Stolz ist sie in der deutschen Öffentlichkeit gefeiert worden: die Berliner Libyen-Konferenz, zu der die Bundesregierung am 19. Januar geladen hatte. Sie sei „ein bedeutender Erfolg für die deutsche Außenpolitik“, triumphierte „Der Tagesspiegel“. Endlich habe Deutschland eine „Führungsrolle“ übernommen, notierte zufrieden die „Frankfurter Allgemeine Zeitung“. Das „deutsche Engagement“ habe „einen Sog entwickelt“, dem sich keiner der in den Libyen-Krieg involvierten Staaten habe „entziehen“ können, lobte „Der Spiegel“, und die „Süddeutsche Zeitung“ formulierte, die deutsche Kanzlerin habe als eine „sanfte Schutzpatronin des Multilateralismus die Kraftmeier der Weltpolitik zur Räson gebracht“. Einig waren sich die Leitmedien außerdem darin, es sei nun „Deutschlands Verantwortung“, sich „maßgeblich“ – so lautete etwa die Version der FAZ – „an der Herstellung von Sicherheit“ in Libyen und „an der Konstruktion eines libyschen Gemeinwesens“ zu beteiligen, gegebenenfalls auch mit einem Einsatz der Bundeswehr. Das sei, verkündete die SZ, „Deutschlands Beitrag zum Frieden in der Welt“.

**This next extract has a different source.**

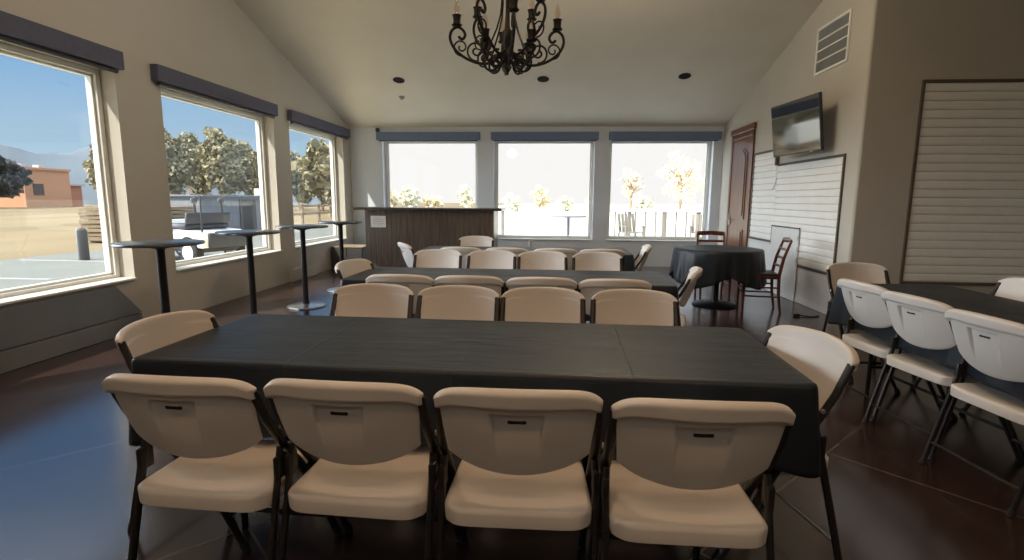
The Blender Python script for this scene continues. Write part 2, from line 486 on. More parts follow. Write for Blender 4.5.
def seat_top(u, v):
    x, y = seat_xy(u, v); e = max(abs(u), abs(v))
    edge = max(0, (e-.92)/.08)**2.2
    z = .441+.006*(v+1)-.014*(1-u*u)*(1-v*v*.6)*sst(-1.2, -.2, v)-.013*edge-.010*sst(.4, 1, v)
    return (x, y, z)
def seat_bot(u, v):
    x, y = seat_xy(u, v); e = max(abs(u), abs(v))
    return (x*.992, y*.992, .390+.022*(1-sst(.85, .95, e))+.012*max(0, v))
def make_chair():
    t = thing('folding_chair', 'x', 'chair', group='x')
    MB().shell([-1, -.985, -.965, -.94, -.91]+lin(-.87, .87, 25)+[.91, .94, .965, .985, 1], [-1, -.985, -.965, -.94, -.91]+lin(-.87, .87, 25)+[.91, .94, .965, .985, 1], seat_top, seat_bot).build('seat', M['chair'], t, smooth=75)
    bk = MB().shell(us, vs, back_front, back_back).build('backrest', M['chair'], t, smooth=60)
    x, y, z = back_back(0, .645)
    MB().box((0, y+.0005, z), (.052, .004, .011), .0035).build('handle_slot', M['rubber'], bk)
    for s in (-1, 1):
        f = MB()
        pts = [(s*.229, .285, .012), (s*.229, .16, .22), (s*.229, .02, .45), (s*.229, -.088, .575), (s*.227, -.160, .68), (s*.224, -.212, .785)]
        f.tube(pts, .0135, 10, flat=(1.15, .8))
        fr = f.build('side_frame', M['frame'], t)
        MB().tube([(s*.229, .292, .0), (s*.229, .277, .03)], .0165, 12).build('foot_cap', M['rubber'], fr)
        g = MB().tube([(s*.233, -.245, .012), (s*.233, -.18, .25), (s*.231, -.112, .50), (s*.230, -.095, .56)], .0125, 10, flat=(1.1, .85))
        g.box((s*.233, -.105, .50), (.02, .055, .075), .006)
        lg = g.build('leg', M['frame'], t)
        MB().tube([(s*.233, -.249, .0), (s*.233, -.240, .03)], .0155, 12).build('foot_cap', M['rubber'], lg)
        MB().lathe([(0, 0), (.009, 0), (.009, .004), (.005, .006), (0, .006)], seg=10, mtx=Matrix.Rotation(s*PI/2, 4, 'Y'), c=(s*.241, -.105, .63)).build('rivet', M['zinc'], fr)
    MB().tube([(-.233, -.217, .12), (.233, -.217, .12)], .007, 8).build('crossbar', M['frame'], t)
    MB().tube([(-.229, .215, .13), (.229, .215, .13)], .010, 8).build('crossbar', M['frame'], t)
    MB().tube([(-.205, .085, .403), (.205, .085, .403)], .009, 8).build('seat_rod', M['frame'], t)
    return t
proto = make_chair(); first = [True]
def chair(x, y, rz, label, group):
    global proto
    o = proto if first[0] else copy_tree(proto)
    first[0] = False
    o.location = (x, y, 0); o.rotation_euler = (0, 0, R(rz)); o['label'] = label; o['group'] = group
    return o
G = 'folding chairs around the front table'
A = 'almond folding chair '
chair(-1.078, 1.64, -2, A+'seen from behind, leftmost on near side of front table', G)
chair(-.588, 1.645, -2, A+'seen from behind, second from left on near side of front table', G)
chair(-.095, 1.63, 1, A+'seen from behind, third from left on near side of front table', G)
chair(.398, 1.595, 0, A+'seen from behind, rightmost on near side of front table', G)
chair(-1.035, 2.78, 181, A+'facing camera across the front table, leftmost in far row', G)
chair(-.54, 2.77, 179, A+'facing camera across the front table, second from left', G)
chair(-.055, 2.77, 180, A+'facing camera across the front table, third from left', G)
chair(.445, 2.76, 178, A+'facing camera across the front table, rightmost in far row', G)
chair(-1.40, 2.06, -99, A+'at left end of the front black table below a cafe table', G)
chair(.77, 2.03, 103, A+'at right end of the front black table', G)
G = 'folding chairs around the second table'
chair(-1.03, 3.72, 0, A+'with only back top showing, leftmost before second table', G)
chair(-.565, 3.72, 1, A+'with only back top showing, second from left before second table', G)
chair(-.075, 3.71, 0, A+'with only back top showing, third from left before second table', G)
chair(.405, 3.69, -1, A+'with only back top showing, rightmost before second table', G)
chair(-1.13, 4.96, 180, A+'facing camera behind the second table, leftmost', G)
chair(-.60, 4.95, 179, A+'facing camera behind the second table, second from left', G)
chair(-.10, 4.94, 181, A+'facing camera behind the second table, third from left', G)
chair(.42, 4.93, 180, A+'facing camera behind the second table, rightmost', G)
chair(-1.40, 4.16, -104, A+'at left end of the second table, pale in window light', G)
chair(.82, 4.12, 76, A+'sideways at right end of second table before the round table', G)
G = 'folding chairs around the third table'
chair(-.98, 5.80, 0, A+'barely showing at near side of the third table, leftmost', G)
chair(-.49, 5.80, 0, A+'barely showing at near side of the third table, second from left', G)
chair(.02, 5.80, 0, A+'barely showing at near side of the third table, third from left', G)
chair(.50, 5.80, 0, A+'barely showing at near side of the third table, rightmost', G)
chair(-1.04, 6.95, 180, A+'alone on far side of third table, facing camera by the bar', G)
chair(-1.50, 6.12, -60, A+'angled at left end of third table before the bar', G)
chair(.80, 6.10, 86, A+'sideways at right end of third table under far window', G)
G = 'folding chairs around the right table'
chair(2.19, 3.56, -82, 'pale folding chair seen from behind at right table, farthest of three', G)
chair(2.20, 3.08, -80, 'pale folding chair seen from behind at right table, middle of three', G)
chair(2.20, 2.56, -82, 'pale folding chair seen from behind at right table, cut by photo edge', G)
chair(2.47, 4.33, 180, 'pale folding chair at the far end of the right table below the big shutter corner', G)
chair(2.91, 3.72, 92, 'pale folding chair across the right table at right photo edge', G)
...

„Führungsrolle“? „Erfolg“? Nun, das stolze Geprahle der Hauptstadtkommentatoren verdient einen genaueren Blick. Libyen hatte die Bundesregierung lange Zeit nicht sonderlich interessiert, seit es im März 2016 – dies tatsächlich unter maßgeblicher deutscher Mitwirkung – gelungen war, in der Hauptstadt Tripolis mit Fayiz al Sarradsch einen offiziell anerkannten Ministerpräsidenten zu installieren. Sarradsch war schwach, beherrschte zunächst nicht mehr als ein paar Hafengebäude – aber das war durchaus im Sinne Berlins, denn er nickte von nun an sämtliche EU-Maßnahmen zur Flüchtlingsabwehr brav ab und verschaffte damit Aktionen wie der Aufrüstung libyscher Milizen zur „Küstenwache“ die erwünschte Legitimität. Tieferes Interesse entwickelte die Bundesregierung erst wieder im Spätsommer 2019. Damals zeichnete sich klar ab, dass äußere Mächte erheblichen Einfluss auf das militärische Geschehen gewonnen hatten – die Türkei auf der Seite von Sarradsch, Russland und die Vereinigten Arabischen Emirate auf der Seite von dessen Gegner Khalifa Haftar. Zudem gab es Hinweise, Moskau und Ankara könnten versuchen, ihrerseits einen Waffenstillstand zu vermitteln und damit faktisch das syrische Modell auf Libyen zu übertragen, sich also zu den dominanten äußeren Kräften in dem Land aufzuschwingen. Im September 2019 forderte daraufhin Berlin Mitsprache ein – mit der ersten Ankündigung seiner Libyen-Konferenz.
Der in Aussicht gestellte Termin musste freilich, weil der deutsche Einfluss in Libyen längst nicht ausreichte, um die Kriegsparteien an den Verhandlungstisch zu zwingen, immer wieder verschoben werden. Erst als Moskau und Ankara mit ihren Waffenstillstandsbemühungen ernst machten, ergab sich für Berlin die Chance, auf den fahrenden Zug aufzuspringen und zu versuchen, den Führerstand zu übernehmen. Nachdem Russlands Präsident die deutsche Kanzlerin empfangen und ihr Rückendeckung zugesagt hatte, konnte die Berliner Libyen-Konferenz endlich stattfinden. Sie hat freilich nur auf geborgter Macht basiert.
Daraus folgt zweierlei. Zum einen stehen die Chancen, dass die Bundesregierung aus eigener Kraft einen Waffenstillstand erzwingen kann, eher schlecht. Zum anderen haben die westeuropäischen Mächte die Kontrolle über Libyen womöglich auf Dauer an die Türkei, Russland und die Vereinigten Arabischen Emirate verloren. Es wäre nach Syrien das zweite Land der arabischen Welt, in dem der alte Westen nichts mehr zu sagen hätte – und das in einer Zeit, in der auch im Irak die westliche Militärpräsenz schärfer attackiert wird denn je. Ob das historische Kräfteverschiebungen sind? Einiges spricht dafür. Aufhalten ließen sie sich nach Lage der Dinge allenfalls mit Gewalt, und das heißt: mit einer Intervention der Bundeswehr. Genau darauf läuft das Gerede von deutscher „Verantwortung“ für Libyens „Sicherheit“ hinaus.